Responding to concerns of some Hampden merchants, community leaders working with the city's Baltimore Main Streets program are considering whether the cherry trees - mostly clustered on the 800 block of W. 36th St. - belong in an improved Avenue in Hampden.

The debate has been prompted in part by plans to spend nearly $1 million on a new "streetscape" design for the corridor of cafes, boutiques and galleries, which has been the engine of the neighborhood's revitalization since the mid-1990s.

"They are inappropriate trees for a commercial shopping district," said Tom McGilloway, acting president of Hampden Village Main Street, a branch of the citywide program dedicated to improving retail corridors.

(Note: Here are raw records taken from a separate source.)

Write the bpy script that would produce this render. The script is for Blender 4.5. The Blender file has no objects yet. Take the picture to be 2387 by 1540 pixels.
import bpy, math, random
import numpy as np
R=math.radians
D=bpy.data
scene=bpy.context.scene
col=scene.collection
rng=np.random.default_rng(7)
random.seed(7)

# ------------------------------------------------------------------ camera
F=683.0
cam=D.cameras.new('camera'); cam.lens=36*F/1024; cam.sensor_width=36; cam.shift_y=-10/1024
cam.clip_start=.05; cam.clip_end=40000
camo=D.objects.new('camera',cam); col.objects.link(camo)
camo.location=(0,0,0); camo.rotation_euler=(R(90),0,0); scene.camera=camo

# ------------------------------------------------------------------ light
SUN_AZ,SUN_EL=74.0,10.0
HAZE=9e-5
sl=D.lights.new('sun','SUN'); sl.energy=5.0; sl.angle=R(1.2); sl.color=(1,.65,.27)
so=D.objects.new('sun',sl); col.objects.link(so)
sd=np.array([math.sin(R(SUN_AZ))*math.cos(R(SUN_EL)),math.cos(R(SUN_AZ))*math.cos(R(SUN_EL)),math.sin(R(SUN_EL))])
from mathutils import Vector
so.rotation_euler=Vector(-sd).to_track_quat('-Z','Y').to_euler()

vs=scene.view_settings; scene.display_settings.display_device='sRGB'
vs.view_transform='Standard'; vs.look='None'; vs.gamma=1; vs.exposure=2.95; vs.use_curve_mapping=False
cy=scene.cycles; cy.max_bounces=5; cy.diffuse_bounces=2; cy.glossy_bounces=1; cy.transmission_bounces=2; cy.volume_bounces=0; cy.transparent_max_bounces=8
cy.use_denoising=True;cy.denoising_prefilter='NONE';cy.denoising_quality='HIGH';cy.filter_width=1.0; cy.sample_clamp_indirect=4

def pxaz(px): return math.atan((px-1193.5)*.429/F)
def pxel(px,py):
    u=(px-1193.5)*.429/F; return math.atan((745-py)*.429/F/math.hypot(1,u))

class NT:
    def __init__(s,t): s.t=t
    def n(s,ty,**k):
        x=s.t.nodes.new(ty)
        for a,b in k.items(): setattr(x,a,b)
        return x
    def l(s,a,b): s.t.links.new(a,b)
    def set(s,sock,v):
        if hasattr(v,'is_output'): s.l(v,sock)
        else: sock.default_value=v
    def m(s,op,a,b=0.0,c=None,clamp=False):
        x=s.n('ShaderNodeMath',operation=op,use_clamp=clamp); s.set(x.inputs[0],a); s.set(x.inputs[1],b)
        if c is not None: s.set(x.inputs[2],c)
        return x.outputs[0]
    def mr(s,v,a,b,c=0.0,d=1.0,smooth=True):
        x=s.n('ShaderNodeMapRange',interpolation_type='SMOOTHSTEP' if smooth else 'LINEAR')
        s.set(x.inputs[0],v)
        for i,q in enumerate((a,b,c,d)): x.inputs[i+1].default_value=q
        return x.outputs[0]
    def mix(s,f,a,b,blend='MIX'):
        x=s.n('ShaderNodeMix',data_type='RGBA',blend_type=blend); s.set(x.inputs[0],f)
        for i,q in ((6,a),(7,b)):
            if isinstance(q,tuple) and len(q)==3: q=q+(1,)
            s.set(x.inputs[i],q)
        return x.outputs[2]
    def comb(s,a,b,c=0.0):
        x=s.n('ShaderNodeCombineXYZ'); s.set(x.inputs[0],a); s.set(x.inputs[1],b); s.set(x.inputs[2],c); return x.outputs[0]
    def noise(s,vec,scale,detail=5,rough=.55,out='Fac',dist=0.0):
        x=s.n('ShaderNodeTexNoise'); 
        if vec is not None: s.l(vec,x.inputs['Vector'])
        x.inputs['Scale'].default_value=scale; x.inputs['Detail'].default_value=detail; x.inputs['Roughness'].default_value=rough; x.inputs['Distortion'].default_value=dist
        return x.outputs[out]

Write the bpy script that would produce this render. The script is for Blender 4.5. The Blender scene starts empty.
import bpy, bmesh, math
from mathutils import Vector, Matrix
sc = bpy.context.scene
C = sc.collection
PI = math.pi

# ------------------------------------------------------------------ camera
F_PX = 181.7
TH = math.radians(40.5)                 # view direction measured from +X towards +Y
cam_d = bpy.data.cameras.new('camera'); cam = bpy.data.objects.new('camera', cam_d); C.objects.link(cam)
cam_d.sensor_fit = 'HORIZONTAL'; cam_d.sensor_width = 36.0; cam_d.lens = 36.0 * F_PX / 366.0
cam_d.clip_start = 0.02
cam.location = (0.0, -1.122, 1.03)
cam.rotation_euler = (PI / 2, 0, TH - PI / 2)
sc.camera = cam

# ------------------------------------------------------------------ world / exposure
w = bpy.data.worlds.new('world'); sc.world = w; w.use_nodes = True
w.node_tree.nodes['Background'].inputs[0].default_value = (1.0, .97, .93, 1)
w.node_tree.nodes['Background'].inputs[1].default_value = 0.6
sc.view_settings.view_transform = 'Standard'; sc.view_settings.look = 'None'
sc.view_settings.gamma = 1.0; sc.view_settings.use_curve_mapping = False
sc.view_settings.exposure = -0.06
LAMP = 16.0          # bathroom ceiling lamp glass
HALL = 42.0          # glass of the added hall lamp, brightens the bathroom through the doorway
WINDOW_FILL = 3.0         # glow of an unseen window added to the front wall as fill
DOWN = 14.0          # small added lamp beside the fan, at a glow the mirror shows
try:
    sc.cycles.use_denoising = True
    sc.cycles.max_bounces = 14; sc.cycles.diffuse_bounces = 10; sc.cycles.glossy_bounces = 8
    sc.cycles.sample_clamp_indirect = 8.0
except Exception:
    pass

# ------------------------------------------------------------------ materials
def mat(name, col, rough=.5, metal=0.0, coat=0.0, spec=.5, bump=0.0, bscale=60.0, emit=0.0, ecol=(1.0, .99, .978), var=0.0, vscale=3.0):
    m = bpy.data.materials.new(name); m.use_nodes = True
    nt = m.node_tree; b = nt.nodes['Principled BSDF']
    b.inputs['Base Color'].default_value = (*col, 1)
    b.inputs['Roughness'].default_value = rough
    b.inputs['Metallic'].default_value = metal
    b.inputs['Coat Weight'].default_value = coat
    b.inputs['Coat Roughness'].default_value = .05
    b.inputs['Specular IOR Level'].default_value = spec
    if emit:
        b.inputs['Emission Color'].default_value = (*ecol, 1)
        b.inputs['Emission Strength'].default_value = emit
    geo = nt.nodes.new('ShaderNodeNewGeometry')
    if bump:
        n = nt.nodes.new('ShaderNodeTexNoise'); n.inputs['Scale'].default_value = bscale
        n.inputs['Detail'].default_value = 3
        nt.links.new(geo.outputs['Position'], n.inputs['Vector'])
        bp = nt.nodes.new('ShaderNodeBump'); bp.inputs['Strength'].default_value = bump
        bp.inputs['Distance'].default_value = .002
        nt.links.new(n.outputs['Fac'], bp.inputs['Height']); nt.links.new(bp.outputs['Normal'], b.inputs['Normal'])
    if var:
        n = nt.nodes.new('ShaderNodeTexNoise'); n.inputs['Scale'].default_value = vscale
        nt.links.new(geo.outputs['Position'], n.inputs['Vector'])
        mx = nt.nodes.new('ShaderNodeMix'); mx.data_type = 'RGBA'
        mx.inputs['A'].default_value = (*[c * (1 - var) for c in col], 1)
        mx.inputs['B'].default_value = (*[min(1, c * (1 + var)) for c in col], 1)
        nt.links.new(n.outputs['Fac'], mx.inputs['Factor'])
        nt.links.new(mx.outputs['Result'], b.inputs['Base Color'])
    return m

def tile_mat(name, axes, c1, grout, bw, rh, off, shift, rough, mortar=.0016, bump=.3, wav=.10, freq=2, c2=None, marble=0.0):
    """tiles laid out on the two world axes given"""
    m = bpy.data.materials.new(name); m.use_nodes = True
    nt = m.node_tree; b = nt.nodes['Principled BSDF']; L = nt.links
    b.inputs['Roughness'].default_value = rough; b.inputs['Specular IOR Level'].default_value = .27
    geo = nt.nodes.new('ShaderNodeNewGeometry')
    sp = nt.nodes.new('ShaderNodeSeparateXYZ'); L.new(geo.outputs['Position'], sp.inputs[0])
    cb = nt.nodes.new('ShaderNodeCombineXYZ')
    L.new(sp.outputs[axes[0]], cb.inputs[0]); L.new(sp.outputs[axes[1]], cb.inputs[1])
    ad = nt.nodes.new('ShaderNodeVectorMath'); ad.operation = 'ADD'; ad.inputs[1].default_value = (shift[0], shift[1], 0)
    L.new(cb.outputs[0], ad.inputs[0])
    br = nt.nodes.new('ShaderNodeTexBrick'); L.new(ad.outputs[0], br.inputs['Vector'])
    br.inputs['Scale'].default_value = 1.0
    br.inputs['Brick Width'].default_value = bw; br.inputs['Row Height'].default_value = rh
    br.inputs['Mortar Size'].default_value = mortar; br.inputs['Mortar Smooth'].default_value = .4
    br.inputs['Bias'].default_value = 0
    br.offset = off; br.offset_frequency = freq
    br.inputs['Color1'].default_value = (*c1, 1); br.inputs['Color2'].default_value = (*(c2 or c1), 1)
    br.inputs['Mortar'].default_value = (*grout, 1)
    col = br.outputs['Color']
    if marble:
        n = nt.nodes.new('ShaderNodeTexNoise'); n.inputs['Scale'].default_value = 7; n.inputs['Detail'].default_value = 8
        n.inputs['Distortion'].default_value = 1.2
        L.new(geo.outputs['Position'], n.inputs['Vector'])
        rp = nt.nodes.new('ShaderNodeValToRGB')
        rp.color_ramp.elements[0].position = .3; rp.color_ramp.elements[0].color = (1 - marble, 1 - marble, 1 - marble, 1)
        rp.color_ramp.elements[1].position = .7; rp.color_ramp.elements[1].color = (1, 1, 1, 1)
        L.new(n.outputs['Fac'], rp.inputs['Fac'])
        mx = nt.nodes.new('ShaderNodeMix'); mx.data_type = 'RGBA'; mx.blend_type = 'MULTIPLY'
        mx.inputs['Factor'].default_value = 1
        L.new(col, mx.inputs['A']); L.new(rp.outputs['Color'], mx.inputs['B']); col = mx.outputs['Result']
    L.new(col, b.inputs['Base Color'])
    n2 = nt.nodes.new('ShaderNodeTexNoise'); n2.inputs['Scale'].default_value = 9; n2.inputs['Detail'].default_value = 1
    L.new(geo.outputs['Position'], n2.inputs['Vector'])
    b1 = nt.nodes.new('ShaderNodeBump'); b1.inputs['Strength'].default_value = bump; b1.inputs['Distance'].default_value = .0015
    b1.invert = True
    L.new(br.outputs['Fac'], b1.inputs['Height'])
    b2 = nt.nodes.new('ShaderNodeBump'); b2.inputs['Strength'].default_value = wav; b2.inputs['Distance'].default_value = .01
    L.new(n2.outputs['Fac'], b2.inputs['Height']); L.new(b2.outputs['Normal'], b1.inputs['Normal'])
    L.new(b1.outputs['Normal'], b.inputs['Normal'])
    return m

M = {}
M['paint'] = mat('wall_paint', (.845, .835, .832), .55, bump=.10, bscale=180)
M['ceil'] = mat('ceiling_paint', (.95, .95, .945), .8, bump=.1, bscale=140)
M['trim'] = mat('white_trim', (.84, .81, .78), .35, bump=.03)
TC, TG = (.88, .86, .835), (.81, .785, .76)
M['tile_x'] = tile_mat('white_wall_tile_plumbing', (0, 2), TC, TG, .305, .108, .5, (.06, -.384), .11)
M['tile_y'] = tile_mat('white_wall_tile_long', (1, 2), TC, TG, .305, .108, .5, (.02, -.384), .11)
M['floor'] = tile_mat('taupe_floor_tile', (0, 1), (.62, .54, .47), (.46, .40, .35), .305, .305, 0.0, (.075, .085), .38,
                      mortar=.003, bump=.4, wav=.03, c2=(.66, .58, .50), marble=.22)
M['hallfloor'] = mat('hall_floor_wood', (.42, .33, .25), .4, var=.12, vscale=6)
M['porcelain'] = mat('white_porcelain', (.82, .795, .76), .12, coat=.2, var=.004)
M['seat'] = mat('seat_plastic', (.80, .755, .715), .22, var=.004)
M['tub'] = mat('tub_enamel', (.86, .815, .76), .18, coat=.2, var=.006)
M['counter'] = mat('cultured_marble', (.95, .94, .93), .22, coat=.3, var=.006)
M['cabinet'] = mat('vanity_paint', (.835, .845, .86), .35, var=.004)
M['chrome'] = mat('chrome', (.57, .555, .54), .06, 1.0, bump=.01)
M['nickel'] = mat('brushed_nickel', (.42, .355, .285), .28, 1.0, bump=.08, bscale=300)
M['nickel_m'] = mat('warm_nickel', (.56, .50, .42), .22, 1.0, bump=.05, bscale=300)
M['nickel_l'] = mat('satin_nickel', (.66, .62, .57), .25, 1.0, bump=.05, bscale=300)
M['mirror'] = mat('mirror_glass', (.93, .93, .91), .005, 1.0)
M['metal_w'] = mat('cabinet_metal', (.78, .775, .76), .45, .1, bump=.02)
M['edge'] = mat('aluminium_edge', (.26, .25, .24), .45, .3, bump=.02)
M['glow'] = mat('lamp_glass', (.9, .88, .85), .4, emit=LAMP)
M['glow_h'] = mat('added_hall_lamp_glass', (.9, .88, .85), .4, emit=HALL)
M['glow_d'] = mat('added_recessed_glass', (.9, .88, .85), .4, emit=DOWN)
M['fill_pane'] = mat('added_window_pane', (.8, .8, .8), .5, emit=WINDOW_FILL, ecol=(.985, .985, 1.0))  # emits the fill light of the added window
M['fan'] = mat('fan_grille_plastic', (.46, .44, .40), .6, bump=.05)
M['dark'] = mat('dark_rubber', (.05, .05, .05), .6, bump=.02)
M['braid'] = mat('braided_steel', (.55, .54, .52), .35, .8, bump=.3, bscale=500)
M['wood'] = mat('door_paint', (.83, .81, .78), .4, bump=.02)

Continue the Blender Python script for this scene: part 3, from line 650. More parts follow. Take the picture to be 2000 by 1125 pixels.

"At their mature canopy height, the trees block businesses and signage," McGilloway said. "Several businesses have asked us to look at the problem. We've heard strong opinion both ways."

McGilloway, a landscape architect who lives in nearby Wyman Park, knows that removing about 20 cherry trees without further discussion could cause an uproar. So, he said, at least one public forum will be held to hear opinions of residents and merchants before the issue is resolved.

Alternative types of trees likely to be discussed are ash, linden, London plane and red maple.

With or without the cherry trees, city and community officials say, the Avenue will receive a facelift over the next year, costing between $750,000 and $1 million under the auspices of the Baltimore Main Streets program.